=== Exercise aim ===
Reproduce the listing below exactly, beginning with its first line and ending with the line that holds "COL = scene.collection"; pictures are not part of the copy.

=== Recorded information ===

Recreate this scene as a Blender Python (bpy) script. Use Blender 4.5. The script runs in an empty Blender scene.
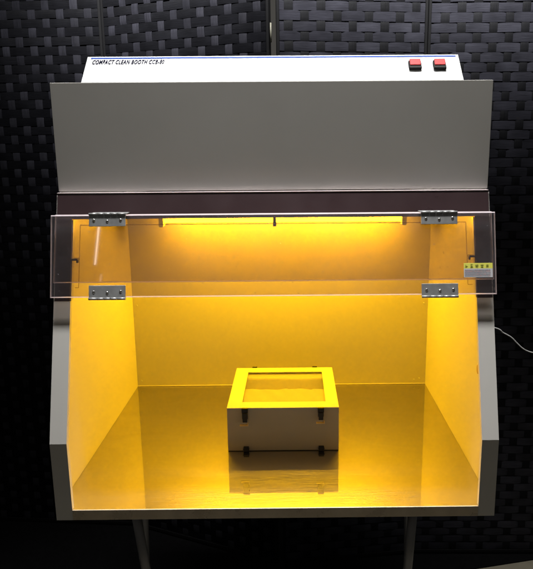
import bpy, bmesh, math, random
from mathutils import Vector, Matrix
random.seed(7)
scene = bpy.context.scene
COL = scene.collection

# ------------------------------------------------------------------ helpers
def newmat(name):
    m = bpy.data.materials.new(name); m.use_nodes = True
    nt = m.node_tree
    for n in list(nt.nodes): nt.nodes.remove(n)
    out = nt.nodes.new('ShaderNodeOutputMaterial')
    return m, nt, out

def N(nt, typ, **kw):
    n = nt.nodes.new(typ)
    for k, v in kw.items():
        if k in n.inputs: n.inputs[k].default_value = v
        else: setattr(n, k, v)
    return n

def principled(name, col, rough=.5, metal=0., bump=0., bscale=200., var=0., vscale=6., spec=.5,
               rvar=0., stretch=(1, 1, 1), coat=0.):
    m, nt, out = newmat(name)
    p = N(nt, 'ShaderNodeBsdfPrincipled')
    p.inputs['Base Color'].default_value = (*col, 1)
    p.inputs['Roughness'].default_value = rough
    p.inputs['Metallic'].default_value = metal
    p.inputs['Specular IOR Level'].default_value = spec
    p.inputs['Coat Weight'].default_value = coat
    nt.links.new(p.outputs[0], out.inputs[0])
    tc = N(nt, 'ShaderNodeTexCoord')
    mp = N(nt, 'ShaderNodeMapping'); mp.inputs['Scale'].default_value = stretch
    nt.links.new(tc.outputs['Object'], mp.inputs[0])
    if var > 0 or rvar > 0:
        n = N(nt, 'ShaderNodeTexNoise', Scale=vscale, Detail=6., Roughness=.65)
        nt.links.new(mp.outputs[0], n.inputs['Vector'])
        if var > 0:
            mr = N(nt, 'ShaderNodeMapRange'); mr.inputs[1].default_value = .3; mr.inputs[2].default_value = .7
            mr.inputs[3].default_value = 1 - var; mr.inputs[4].default_value = 1 + var
            nt.links.new(n.outputs['Fac'], mr.inputs[0])
            mx = N(nt, 'ShaderNodeVectorMath', operation='SCALE'); mx.inputs[0].default_value = col
            nt.links.new(mr.outputs[0], mx.inputs['Scale'])
            nt.links.new(mx.outputs[0], p.inputs['Base Color'])
        if rvar > 0:
            mr = N(nt, 'ShaderNodeMapRange'); mr.inputs[1].default_value = .3; mr.inputs[2].default_value = .7
            mr.inputs[3].default_value = max(.02, rough - rvar); mr.inputs[4].default_value = rough + rvar
            nt.links.new(n.outputs['Fac'], mr.inputs[0]); nt.links.new(mr.outputs[0], p.inputs['Roughness'])
    if bump > 0:
        n2 = N(nt, 'ShaderNodeTexNoise', Scale=bscale, Detail=3.)
        nt.links.new(mp.outputs[0], n2.inputs['Vector'])
        b = N(nt, 'ShaderNodeBump', Strength=bump, Distance=.001)
        nt.links.new(n2.outputs['Fac'], b.inputs['Height']); nt.links.new(b.outputs[0], p.inputs['Normal'])
    return m

def bm_new(): return bmesh.new()

def box(bm, x0, x1, y0, y1, z0, z1, mi=0, bev=0., xf=None):
    vs = [bm.verts.new((x, y, z)) for x in (x0, x1) for y in (y0, y1) for z in (z0, z1)]
    if xf:
        for v in vs: v.co = xf(v.co)
    idx = [(0, 1, 3, 2), (4, 6, 7, 5), (0, 4, 5, 1), (2, 3, 7, 6), (0, 2, 6, 4), (1, 5, 7, 3)]
    fs = []
    for i in idx:
        f = bm.faces.new([vs[k] for k in i]); f.material_index = mi; fs.append(f)
    if bev > 0:
        es = list({e for f in fs for e in f.edges})
        r = bmesh.ops.bevel(bm, geom=es, offset=bev, segments=2, profile=.5, affect='EDGES')
        for f in r['faces']: f.material_index = mi
    return fs

def prism(bm, pts, axis, a0, a1, mi=0, bev=0.):
    """extrude a closed 2-D outline along an axis ('x': pts are (y,z))"""
    def mk(p, a):
        return (a, p[0], p[1]) if axis == 'x' else ((p[0], a, p[1]) if axis == 'y' else (p[0], p[1], a))
    A = [bm.verts.new(mk(p, a0)) for p in pts]; B = [bm.verts.new(mk(p, a1)) for p in pts]
    fs = [bm.faces.new(A), bm.faces.new(B[::-1])]
    n = len(pts)
    for i in range(n):
        fs.append(bm.faces.new((A[i], B[i], B[(i + 1) % n], A[(i + 1) % n])))
    for f in fs: f.material_index = mi
    if bev > 0:
        es = list({e for f in fs for e in f.edges})
        r = bmesh.ops.bevel(bm, geom=es, offset=bev, segments=2, profile=.5, affect='EDGES')
        for f in r['faces']: f.material_index = mi
    return fs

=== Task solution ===
Recreate this scene as a Blender Python (bpy) script. Use Blender 4.5. The script runs in an empty Blender scene.
import bpy, bmesh, math, random
from mathutils import Vector, Matrix
random.seed(7)
scene = bpy.context.scene
COL = scene.collection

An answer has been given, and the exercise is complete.